遺言書を作成するときの注意点

遺言書は、さまざまなことに注意をしながら作成する必要があります。ここでは有効に遺言を作成するための注意事項についてご紹介したいと思います。

法律上禁止されている共同遺言

共同遺言とは、2人以上の人間が同一の証書(同一の遺言書)で遺言をすることをいいます(民法975条)。これは法律で禁止されています。遺言書を作成するときは、必ず一つの遺言書に1人の遺言のみを記載するようにしてください。

遺言をする上で必要な証人について

公正証書遺言や秘密証書遺言を行う場合、証人が2人以上必要です。では「証人」は具体的に誰に頼めばいいのでしょうか。

1.証人になるための資格

以下に該当する人物は遺言の証人になることができません(民法974条)。

  • 未成年者
    19歳未満の未成年者は証人になることが出来ません。20歳以上の人を選ぶ必要があります。
  • 利害関係人
    遺言者の推定相続人および受遺者は証人になれません。また推定相続人の配偶者および直系血族、受遺者の配偶者および直系血族も証人にはなれません。
    つまり相続で遺産を受け取る可能性のある人は証人になれないということです。
  • 公証人の配偶者、4親等内の親族、書記、使用人は証人になれません

2.証人はどうやって探したらいいの?

  1. 士業に依頼する
    最も安心なのは弁護士・司法書士・行政書士などの士業の先生に依頼することです。士業であれば職業上、守秘義務を負っているため、遺言内容を口外される心配もありません。日ごろからお世話になっている士業の先生がいるという方はその先生に頼むと安心であり、また証人を探す手間も省けます。
    士業の先生に依頼する場合は、事前に見積もりを頼んでおくと、必要な費用がどのくらいか把握しておくことができます。
  2. 友人や知人にお願いする
    遺言内容を知られてもかまわない人物で、遺言内容を口外しないような信頼できる人がいる場合は、友人や知人にお願いをするということもできます。
    その場合は必ず費用が必要というわけではありません。ただ、遺言の証人という重要な役目をお願いするわけですから、多少の謝礼をお渡しする方がよいともいえるでしょう。また上記でも触れたように利害関係人は証人になれませんから、推定相続人および受遺者ならびにこれらの配偶者および直系血族にあたらない人を選ぶ必要があります。
  3. 公証役場で紹介してもらう
    士業の先生や友人・知人などで証人を頼める人がいない場合、公証役場で証人を紹介してもらうことができます。各公証役場によって費用などが異なるので、事前に問い合わせておくと必要な金額の目途が立つでしょう。

3.公証役場で紹介してもらう

士業の先生や友人・知人などで証人を頼める人がいない場合、公証役場で証人を紹介してもらうことができます。各公証役場によって費用などが異なるので、事前に問い合わせておくと必要な金額の目途が立つでしょう。

自筆証書遺言の作成中、誤字脱字をした場合

遺言書の作成中に誤字脱字や書き損じをした場合、訂正や加除をすることもできますが、遺言書の訂正の仕方は細かく決められており、その方式を充たさなければその訂正や加除は無効になってしまいます。

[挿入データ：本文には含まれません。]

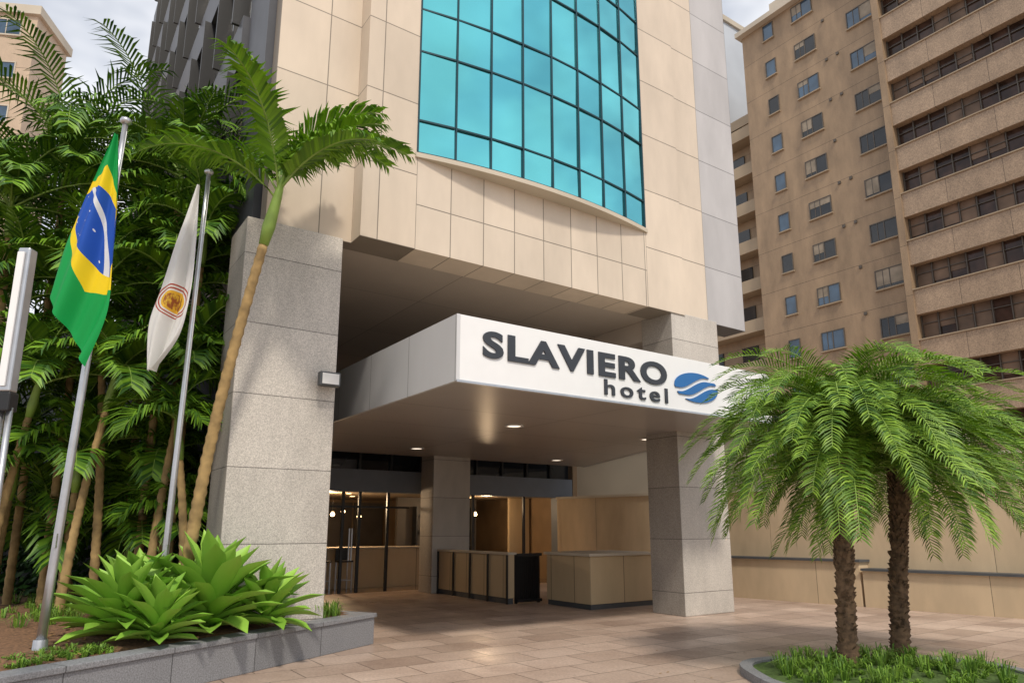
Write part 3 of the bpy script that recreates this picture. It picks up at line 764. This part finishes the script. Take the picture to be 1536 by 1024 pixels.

誤字脱字や書き損じをした場合、何らかの書き直したい場合は、なるべく新しい遺言書を書き直すことをおすすめいたします。自筆証書遺言の場合、遺言書本文はすべて手書きで作成しなければなりませんから(※)、書き直しの手間などを考えると作業量が多くなることが予想されます。(※自筆証書遺言について、財産目録はパソコン等で作成することも出来ます。)

遺言書の作成は、じっくりと取り組める時間のあるとき、またなるべく元気なときにおこなうのが望ましいといえるでしょう。